The Centre will do away with the stamping of hand baggage tags permanently at select airports in less than a week, after the successful trial at metro airports last year, Bureau of Civil Aviation Security (BCAS) Director-General Kumar Rajesh Chandra said.
“We had sought feedback from the Central Industrial Security Force (CISF) and we have received the report. The trial was successful. We will do away with it permanently in a phased manner, in less than a week,” Mr. Chandra told The Hindu . To begin with, hand baggage will not need tags at Delhi, Mumbai, Hyderabad and Bengaluru as “exhaustive CCTV network” is in place, a top Civil Aviation Ministry official said.
All hand baggage pieces have had to carry a tag which is rubber-stamped by security personnel once they go through the security scanner at airports, since 1992.
CCTV to be repositioned
The CISF, which looks after security at airports, has highlighted logistics issues for implementing the move at other airports in its feedback to the BCAS. “There are many logistical issues that need to be ironed out.
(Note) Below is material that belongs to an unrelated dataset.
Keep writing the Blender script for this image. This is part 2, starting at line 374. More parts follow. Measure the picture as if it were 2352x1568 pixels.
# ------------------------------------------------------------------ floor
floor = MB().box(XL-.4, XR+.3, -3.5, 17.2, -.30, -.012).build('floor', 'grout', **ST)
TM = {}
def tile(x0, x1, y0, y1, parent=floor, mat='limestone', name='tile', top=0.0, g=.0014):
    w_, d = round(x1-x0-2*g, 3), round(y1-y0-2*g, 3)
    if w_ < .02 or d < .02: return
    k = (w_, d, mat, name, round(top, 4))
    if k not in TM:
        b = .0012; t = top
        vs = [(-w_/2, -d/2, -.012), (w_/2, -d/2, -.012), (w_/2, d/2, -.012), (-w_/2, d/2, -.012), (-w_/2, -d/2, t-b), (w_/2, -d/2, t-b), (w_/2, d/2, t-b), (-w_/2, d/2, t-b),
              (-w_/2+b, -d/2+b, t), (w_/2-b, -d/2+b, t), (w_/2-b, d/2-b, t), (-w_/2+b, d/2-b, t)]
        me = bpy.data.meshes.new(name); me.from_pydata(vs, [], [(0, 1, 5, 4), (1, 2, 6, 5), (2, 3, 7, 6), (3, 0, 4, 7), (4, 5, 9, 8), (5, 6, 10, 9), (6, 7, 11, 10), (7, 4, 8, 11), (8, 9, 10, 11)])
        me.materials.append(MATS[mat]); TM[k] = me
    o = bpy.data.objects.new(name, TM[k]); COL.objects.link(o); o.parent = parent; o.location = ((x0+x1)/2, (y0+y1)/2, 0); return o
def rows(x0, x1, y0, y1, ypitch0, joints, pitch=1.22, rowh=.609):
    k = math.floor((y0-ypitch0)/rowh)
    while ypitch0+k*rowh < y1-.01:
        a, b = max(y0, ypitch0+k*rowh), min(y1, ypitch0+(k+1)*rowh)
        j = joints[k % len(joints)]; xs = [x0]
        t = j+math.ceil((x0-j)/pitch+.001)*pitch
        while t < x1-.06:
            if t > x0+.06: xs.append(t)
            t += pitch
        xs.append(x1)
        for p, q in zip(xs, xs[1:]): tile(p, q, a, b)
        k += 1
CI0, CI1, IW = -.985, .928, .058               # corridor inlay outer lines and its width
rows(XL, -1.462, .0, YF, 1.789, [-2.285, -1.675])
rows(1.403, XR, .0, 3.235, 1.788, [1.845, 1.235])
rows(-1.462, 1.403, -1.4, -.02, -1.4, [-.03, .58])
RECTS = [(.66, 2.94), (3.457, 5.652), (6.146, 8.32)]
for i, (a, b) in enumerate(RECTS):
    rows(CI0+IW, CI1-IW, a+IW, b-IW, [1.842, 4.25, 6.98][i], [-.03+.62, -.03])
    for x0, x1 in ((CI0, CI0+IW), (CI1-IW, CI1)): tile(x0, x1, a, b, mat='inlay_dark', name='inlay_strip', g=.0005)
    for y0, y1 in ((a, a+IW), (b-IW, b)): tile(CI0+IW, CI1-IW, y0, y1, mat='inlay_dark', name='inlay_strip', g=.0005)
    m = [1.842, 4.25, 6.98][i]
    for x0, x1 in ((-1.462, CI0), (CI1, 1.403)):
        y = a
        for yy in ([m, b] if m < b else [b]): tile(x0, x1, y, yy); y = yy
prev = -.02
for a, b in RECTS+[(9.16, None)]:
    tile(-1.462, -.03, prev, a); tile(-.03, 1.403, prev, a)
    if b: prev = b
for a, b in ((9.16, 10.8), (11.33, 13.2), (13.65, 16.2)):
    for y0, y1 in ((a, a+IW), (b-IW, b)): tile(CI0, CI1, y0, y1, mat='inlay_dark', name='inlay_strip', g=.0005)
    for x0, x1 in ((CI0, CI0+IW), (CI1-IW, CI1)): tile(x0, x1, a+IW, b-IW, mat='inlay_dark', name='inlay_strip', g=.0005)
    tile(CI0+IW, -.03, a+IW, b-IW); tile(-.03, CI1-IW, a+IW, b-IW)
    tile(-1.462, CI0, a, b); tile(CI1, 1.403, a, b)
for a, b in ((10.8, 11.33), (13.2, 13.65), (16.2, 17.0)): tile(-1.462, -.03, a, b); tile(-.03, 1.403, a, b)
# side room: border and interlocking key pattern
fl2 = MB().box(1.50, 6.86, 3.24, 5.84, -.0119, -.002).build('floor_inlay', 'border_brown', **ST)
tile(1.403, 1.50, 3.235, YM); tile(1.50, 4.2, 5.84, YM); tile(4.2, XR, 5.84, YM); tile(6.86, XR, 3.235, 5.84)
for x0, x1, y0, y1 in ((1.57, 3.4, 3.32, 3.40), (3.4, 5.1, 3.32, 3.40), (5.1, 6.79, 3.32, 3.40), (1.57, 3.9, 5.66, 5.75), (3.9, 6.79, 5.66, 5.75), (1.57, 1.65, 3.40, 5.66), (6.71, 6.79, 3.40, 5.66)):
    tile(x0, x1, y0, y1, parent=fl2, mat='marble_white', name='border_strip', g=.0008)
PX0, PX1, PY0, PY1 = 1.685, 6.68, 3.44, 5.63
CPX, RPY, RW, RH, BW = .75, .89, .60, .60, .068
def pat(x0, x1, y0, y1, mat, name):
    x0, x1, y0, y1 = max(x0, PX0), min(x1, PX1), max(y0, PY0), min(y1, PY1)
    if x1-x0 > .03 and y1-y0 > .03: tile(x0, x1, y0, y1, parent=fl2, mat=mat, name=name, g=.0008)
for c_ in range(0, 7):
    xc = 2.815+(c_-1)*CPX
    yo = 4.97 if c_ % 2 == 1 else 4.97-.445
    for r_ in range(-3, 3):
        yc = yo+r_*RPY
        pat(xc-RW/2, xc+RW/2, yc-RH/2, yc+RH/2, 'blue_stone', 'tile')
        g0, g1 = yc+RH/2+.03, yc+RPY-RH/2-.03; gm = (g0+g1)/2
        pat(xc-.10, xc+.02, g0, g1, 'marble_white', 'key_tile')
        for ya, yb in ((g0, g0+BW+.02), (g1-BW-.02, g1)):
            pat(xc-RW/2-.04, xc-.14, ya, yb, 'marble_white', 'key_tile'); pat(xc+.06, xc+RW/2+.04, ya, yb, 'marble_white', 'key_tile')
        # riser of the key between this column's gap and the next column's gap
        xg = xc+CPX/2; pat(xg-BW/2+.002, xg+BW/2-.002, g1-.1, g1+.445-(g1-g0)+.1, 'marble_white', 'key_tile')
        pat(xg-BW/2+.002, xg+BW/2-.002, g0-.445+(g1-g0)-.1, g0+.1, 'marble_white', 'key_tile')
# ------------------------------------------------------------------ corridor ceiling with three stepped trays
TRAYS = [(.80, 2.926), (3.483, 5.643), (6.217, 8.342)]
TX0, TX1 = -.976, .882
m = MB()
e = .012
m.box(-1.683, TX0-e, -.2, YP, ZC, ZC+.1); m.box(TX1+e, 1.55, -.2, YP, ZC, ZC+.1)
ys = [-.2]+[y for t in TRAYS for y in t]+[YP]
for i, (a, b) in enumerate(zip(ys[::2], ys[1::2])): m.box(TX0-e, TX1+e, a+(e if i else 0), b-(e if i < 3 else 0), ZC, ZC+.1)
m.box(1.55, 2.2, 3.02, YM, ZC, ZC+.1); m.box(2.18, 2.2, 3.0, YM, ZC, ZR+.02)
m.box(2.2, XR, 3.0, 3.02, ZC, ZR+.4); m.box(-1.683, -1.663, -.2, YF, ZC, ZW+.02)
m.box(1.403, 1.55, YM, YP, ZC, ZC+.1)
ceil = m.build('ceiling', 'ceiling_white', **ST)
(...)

Before we make the airports tag-free, we need adequate security apparatus in place. We have given a positive feedback to BCAS but would like to take care of the security aspect first,” said a CISF official, on condition of anonymity. Another senior CISF official said the department was waiting for the airport operators to reposition CCTV cameras before the plan is made operational.
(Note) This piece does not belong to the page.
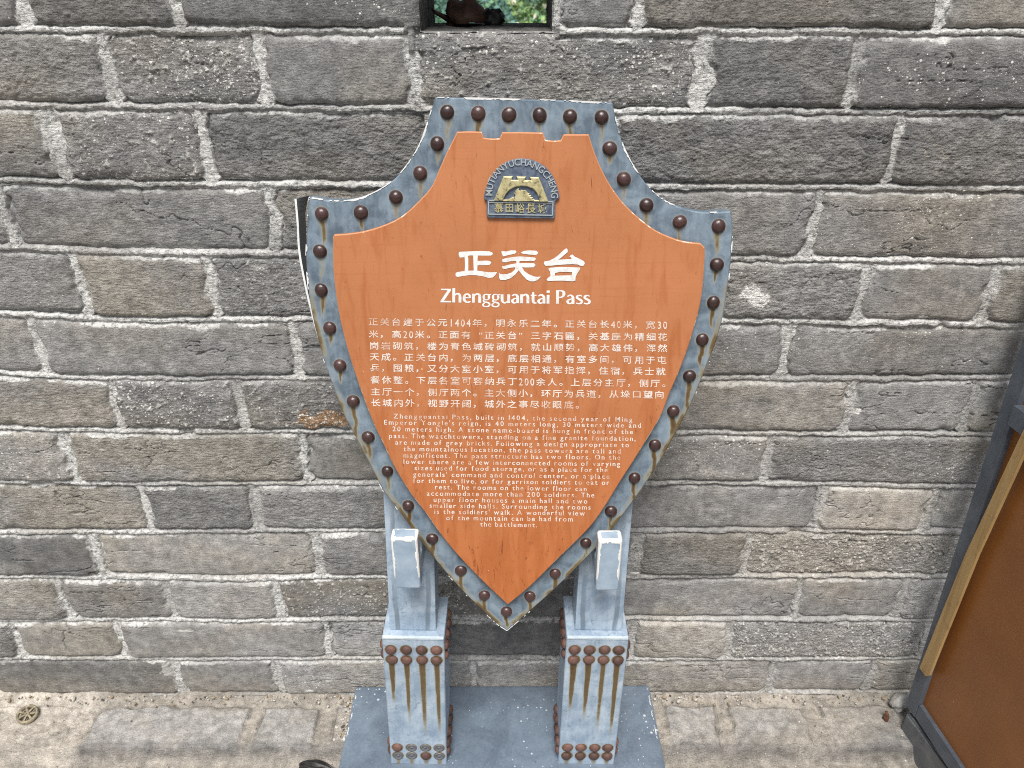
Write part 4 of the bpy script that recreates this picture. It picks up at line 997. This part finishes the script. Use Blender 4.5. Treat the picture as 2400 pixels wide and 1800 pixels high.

When contacted, CISF Director-General O.P. Singh said, “We are still looking at the proposal.”
Trial in 7 airports
In a bid to make travel hassle-free, the Centre decided to conduct a weekly trial of doing away with baggage tags at seven airports — Delhi, Mumbai, Kolkata, Chennai, Hyderabad, Ahmedabad and Bengaluru. The trial was replicated at seven more airports: Guwahati, Patna, Lucknow, Jaipur, Thiruvananthapuram, Kochi and Nagpur.
After the trial, airports were again stamping baggage tags as CISF was asked to prepare a feasibility report. The need to experiment with removal of baggage tags was felt as passengers who did not have stamped tags were asked by security personnel to go back to the counter to get another, which often delayed passengers.